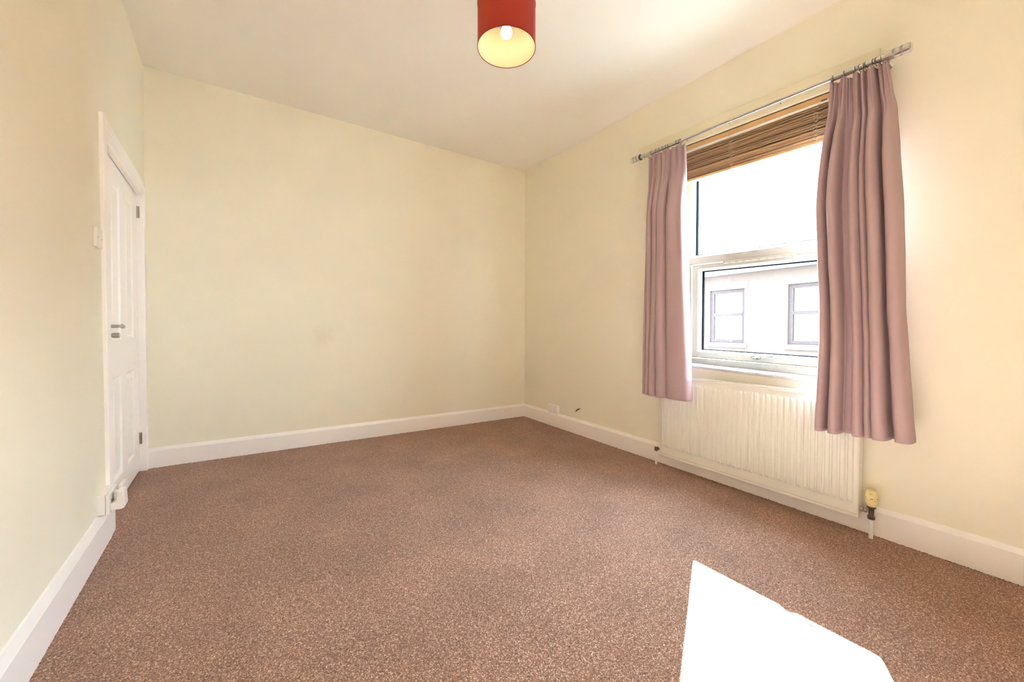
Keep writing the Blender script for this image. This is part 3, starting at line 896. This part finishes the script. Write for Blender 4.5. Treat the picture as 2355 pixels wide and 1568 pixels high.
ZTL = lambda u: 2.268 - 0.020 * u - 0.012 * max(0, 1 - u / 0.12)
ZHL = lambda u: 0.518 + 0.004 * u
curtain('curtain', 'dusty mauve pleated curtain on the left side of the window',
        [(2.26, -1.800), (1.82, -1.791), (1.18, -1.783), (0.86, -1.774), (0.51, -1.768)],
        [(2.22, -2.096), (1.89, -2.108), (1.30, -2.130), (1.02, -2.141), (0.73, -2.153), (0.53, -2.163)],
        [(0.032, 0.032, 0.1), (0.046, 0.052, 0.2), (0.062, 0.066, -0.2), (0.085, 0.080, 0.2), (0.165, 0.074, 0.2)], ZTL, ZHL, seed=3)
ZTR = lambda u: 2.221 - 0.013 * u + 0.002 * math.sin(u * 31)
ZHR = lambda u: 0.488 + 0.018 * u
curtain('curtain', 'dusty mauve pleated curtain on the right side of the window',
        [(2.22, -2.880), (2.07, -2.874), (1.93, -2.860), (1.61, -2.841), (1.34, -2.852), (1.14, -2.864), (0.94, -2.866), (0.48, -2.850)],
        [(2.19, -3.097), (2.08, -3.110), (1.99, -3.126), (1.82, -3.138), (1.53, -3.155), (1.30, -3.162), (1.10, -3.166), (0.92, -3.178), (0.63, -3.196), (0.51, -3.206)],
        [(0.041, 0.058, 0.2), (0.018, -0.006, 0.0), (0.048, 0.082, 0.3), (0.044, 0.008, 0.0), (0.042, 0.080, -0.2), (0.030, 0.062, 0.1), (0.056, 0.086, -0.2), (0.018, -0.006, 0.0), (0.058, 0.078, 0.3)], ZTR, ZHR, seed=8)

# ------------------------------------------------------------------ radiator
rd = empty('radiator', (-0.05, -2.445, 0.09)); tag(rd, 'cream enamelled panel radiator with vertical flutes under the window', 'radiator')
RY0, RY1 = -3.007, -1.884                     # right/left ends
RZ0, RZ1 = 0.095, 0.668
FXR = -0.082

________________

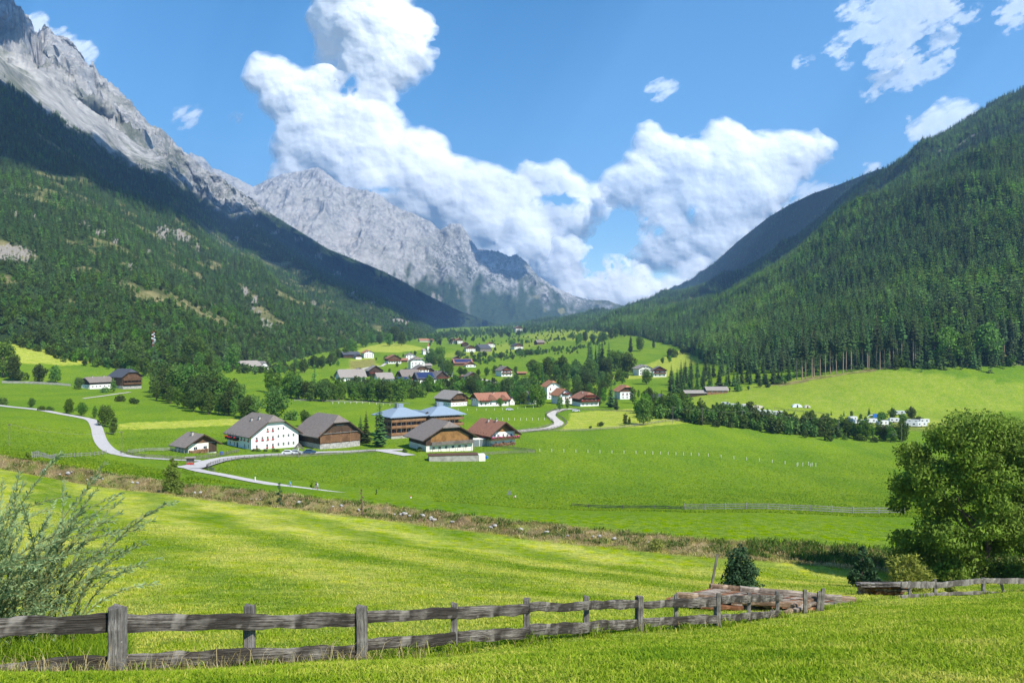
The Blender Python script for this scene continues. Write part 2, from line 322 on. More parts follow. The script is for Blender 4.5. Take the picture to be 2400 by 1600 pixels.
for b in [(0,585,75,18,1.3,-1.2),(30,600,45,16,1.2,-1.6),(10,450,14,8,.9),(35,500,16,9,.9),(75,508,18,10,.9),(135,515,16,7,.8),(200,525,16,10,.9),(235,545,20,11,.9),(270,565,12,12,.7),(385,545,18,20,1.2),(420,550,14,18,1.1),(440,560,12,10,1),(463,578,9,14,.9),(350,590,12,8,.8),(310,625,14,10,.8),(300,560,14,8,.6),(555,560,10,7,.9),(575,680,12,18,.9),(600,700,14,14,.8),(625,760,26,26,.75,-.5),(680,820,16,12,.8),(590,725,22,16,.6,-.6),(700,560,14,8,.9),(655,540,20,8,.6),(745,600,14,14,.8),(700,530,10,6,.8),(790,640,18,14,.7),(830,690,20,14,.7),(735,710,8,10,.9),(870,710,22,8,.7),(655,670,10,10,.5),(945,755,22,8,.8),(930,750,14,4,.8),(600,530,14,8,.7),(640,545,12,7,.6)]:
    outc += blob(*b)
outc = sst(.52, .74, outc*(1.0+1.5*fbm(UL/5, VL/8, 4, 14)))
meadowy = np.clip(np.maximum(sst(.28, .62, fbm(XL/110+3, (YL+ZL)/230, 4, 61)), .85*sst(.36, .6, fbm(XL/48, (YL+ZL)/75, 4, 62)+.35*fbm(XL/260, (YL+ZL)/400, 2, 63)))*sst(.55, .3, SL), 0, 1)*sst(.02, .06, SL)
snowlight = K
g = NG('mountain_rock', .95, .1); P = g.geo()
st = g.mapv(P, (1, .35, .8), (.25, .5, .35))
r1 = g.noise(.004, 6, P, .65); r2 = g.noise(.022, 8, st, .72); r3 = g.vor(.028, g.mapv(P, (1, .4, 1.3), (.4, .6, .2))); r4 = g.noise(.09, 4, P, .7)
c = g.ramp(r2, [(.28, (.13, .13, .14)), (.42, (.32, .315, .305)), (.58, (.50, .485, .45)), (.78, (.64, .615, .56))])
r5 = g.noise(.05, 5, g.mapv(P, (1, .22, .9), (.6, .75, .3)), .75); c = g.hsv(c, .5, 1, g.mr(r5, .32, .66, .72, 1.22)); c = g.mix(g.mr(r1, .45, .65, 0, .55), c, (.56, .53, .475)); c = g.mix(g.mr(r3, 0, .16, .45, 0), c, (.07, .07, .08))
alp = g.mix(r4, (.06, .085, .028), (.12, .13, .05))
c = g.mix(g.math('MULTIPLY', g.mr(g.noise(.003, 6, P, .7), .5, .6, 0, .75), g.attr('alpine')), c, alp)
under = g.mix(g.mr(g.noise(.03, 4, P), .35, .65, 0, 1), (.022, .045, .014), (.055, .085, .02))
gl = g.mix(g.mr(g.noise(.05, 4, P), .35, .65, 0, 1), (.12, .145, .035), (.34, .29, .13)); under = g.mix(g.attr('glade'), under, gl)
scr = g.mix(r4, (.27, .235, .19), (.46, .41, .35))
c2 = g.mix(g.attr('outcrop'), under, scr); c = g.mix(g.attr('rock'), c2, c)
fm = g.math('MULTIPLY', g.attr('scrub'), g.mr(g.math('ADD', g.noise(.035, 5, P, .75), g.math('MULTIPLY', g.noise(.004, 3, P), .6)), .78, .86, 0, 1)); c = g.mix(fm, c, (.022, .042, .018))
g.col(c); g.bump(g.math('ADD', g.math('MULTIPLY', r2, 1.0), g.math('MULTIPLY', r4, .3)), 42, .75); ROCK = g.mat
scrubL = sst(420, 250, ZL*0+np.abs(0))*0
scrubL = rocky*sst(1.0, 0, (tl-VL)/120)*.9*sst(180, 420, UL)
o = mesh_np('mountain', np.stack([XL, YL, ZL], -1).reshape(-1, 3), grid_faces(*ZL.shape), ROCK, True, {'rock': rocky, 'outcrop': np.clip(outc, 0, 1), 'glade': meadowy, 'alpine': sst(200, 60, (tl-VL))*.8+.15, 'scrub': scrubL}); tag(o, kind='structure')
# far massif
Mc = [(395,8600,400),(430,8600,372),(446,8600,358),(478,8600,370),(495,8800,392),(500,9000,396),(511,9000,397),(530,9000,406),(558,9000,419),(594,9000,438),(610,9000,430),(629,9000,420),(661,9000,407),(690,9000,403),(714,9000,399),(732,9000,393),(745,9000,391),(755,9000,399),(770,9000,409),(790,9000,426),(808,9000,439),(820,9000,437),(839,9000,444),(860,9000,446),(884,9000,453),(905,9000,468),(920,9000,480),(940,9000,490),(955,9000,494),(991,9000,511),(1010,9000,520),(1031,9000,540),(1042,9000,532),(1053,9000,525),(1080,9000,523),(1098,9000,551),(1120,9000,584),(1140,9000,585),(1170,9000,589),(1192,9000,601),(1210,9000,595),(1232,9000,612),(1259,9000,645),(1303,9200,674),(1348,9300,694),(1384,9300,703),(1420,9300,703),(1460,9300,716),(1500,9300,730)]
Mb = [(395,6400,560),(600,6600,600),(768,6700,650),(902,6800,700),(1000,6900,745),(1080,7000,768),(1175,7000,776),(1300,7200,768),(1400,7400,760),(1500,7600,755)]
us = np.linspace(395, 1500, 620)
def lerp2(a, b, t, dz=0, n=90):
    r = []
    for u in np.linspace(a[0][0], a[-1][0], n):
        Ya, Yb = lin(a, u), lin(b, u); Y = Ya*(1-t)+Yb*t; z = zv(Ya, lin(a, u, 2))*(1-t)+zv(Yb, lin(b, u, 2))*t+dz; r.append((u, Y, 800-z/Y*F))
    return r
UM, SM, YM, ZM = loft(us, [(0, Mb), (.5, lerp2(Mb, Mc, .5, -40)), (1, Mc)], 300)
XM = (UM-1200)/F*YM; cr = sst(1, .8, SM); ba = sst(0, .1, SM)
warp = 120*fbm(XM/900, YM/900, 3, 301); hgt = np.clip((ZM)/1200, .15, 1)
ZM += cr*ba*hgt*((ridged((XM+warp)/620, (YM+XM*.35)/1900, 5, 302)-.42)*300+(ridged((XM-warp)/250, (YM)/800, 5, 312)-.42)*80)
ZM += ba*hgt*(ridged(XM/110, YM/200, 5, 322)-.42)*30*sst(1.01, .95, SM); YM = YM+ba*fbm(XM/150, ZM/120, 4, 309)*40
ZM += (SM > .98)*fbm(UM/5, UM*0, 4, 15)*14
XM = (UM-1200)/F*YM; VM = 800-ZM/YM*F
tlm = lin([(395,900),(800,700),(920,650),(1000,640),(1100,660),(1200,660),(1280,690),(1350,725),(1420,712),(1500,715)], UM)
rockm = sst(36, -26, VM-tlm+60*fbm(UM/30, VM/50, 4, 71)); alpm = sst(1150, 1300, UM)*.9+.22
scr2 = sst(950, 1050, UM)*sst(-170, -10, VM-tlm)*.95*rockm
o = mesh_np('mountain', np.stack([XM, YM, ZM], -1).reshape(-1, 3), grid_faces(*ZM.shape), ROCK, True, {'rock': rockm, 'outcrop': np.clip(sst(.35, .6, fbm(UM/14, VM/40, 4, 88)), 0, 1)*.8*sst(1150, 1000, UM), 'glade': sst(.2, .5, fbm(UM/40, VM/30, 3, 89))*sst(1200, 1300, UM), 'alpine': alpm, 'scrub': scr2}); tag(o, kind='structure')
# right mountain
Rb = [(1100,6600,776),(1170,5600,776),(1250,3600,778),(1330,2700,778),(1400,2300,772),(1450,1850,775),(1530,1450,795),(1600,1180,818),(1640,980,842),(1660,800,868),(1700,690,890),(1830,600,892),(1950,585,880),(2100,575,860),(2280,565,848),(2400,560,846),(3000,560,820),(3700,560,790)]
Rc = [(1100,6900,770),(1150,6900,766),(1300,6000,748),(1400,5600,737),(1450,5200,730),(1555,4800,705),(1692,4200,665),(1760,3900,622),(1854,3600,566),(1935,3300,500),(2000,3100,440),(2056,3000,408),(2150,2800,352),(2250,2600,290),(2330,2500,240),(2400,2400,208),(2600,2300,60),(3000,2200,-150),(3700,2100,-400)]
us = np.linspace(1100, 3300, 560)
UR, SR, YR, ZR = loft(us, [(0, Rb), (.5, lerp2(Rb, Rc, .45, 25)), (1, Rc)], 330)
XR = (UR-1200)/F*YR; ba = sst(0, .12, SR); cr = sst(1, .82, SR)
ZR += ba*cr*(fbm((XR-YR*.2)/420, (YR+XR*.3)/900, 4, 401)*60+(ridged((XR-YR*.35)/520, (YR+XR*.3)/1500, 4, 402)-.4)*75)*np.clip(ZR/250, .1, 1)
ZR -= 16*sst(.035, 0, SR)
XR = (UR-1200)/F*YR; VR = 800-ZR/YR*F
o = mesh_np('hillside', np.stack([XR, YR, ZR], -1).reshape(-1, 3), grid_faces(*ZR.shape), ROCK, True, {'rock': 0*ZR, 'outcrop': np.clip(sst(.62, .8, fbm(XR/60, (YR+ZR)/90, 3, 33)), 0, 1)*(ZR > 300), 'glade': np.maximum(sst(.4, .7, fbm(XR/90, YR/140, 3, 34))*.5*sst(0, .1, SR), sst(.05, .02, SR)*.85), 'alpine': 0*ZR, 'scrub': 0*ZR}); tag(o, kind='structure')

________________

◆ **SET PROBLEM**
Take the line that contains "Keep writing the", the line that contains "FXR = -0.082", and all lines between, and give them again exactly; include no other line.

◆ **TASK RESPONSE**
Keep writing the Blender script for this image. This is part 3, starting at line 896. This part finishes the script. Write for Blender 4.5. Treat the picture as 2355 pixels wide and 1568 pixels high.
ZTL = lambda u: 2.268 - 0.020 * u - 0.012 * max(0, 1 - u / 0.12)
ZHL = lambda u: 0.518 + 0.004 * u
curtain('curtain', 'dusty mauve pleated curtain on the left side of the window',
        [(2.26, -1.800), (1.82, -1.791), (1.18, -1.783), (0.86, -1.774), (0.51, -1.768)],
        [(2.22, -2.096), (1.89, -2.108), (1.30, -2.130), (1.02, -2.141), (0.73, -2.153), (0.53, -2.163)],
        [(0.032, 0.032, 0.1), (0.046, 0.052, 0.2), (0.062, 0.066, -0.2), (0.085, 0.080, 0.2), (0.165, 0.074, 0.2)], ZTL, ZHL, seed=3)
ZTR = lambda u: 2.221 - 0.013 * u + 0.002 * math.sin(u * 31)
ZHR = lambda u: 0.488 + 0.018 * u
curtain('curtain', 'dusty mauve pleated curtain on the right side of the window',
        [(2.22, -2.880), (2.07, -2.874), (1.93, -2.860), (1.61, -2.841), (1.34, -2.852), (1.14, -2.864), (0.94, -2.866), (0.48, -2.850)],
        [(2.19, -3.097), (2.08, -3.110), (1.99, -3.126), (1.82, -3.138), (1.53, -3.155), (1.30, -3.162), (1.10, -3.166), (0.92, -3.178), (0.63, -3.196), (0.51, -3.206)],
        [(0.041, 0.058, 0.2), (0.018, -0.006, 0.0), (0.048, 0.082, 0.3), (0.044, 0.008, 0.0), (0.042, 0.080, -0.2), (0.030, 0.062, 0.1), (0.056, 0.086, -0.2), (0.018, -0.006, 0.0), (0.058, 0.078, 0.3)], ZTR, ZHR, seed=8)

# ------------------------------------------------------------------ radiator
rd = empty('radiator', (-0.05, -2.445, 0.09)); tag(rd, 'cream enamelled panel radiator with vertical flutes under the window', 'radiator')
RY0, RY1 = -3.007, -1.884                     # right/left ends
RZ0, RZ1 = 0.095, 0.668
FXR = -0.082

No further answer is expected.